Re: Disc space usage - Mailing list pgsql-performance

From Tom Lane
Subject Re: Disc space usage
Date
Msg-id 29539.1223476681@sss.pgh.pa.us
Whole thread Raw
In response to Re: Disc space usage  (Matthew Wakeling <matthew@flymine.org>)
Responses Re: Disc space usage  (Matthew Wakeling <matthew@flymine.org>)
List pgsql-performance
Matthew Wakeling <matthew@flymine.org> writes:
> Speaking to some of my colleagues, sometimes the createdb process fails
> with a very specific error message. If we wait five seconds and try again,
> then it succeeds.
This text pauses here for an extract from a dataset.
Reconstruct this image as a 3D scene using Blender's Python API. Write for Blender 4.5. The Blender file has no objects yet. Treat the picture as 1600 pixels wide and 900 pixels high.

So, maybe the duff directories are from those failures.

> The error message is always something like this:

> createdb: database creation failed: ERROR:  could not stat file "base/32285287/32687035": No such file or directory

> Just before running createdb, we always have some quite heavy write
> traffic.

Hmm, would that include dropping tables in the database you are about to
copy?  If so, this error is fairly readily explainable as a side effect
of the delayed dropping of physical files in recent PG versions.

(As noted in the manual, CREATE DATABASE isn't really intended as a COPY
DATABASE operation --- it is expecting the source database to be pretty
static.  I think you could make this more reliable if you do a manual
checkpoint between modifying the source database and copying it.)

However, that still leaves me wondering why the leftover copied
directories stick around.  If the copying step failed that way,
CREATE DATABASE *should* try to clean up the target tree before
exiting.  And AFAICS it wouldn't even report the error until after
completing that cleanup.  So there's still some piece of the puzzle
that's missing.

Do you have some specific examples of this error message at hand?
Can you try to confirm whether the reported path corresponds to
something in the CREATE's source database?  If it's actually
complaining about a stat failure in the target tree, then there's
something else going on altogether.  I don't see anything in that
path that would give this message, but I might be missing it.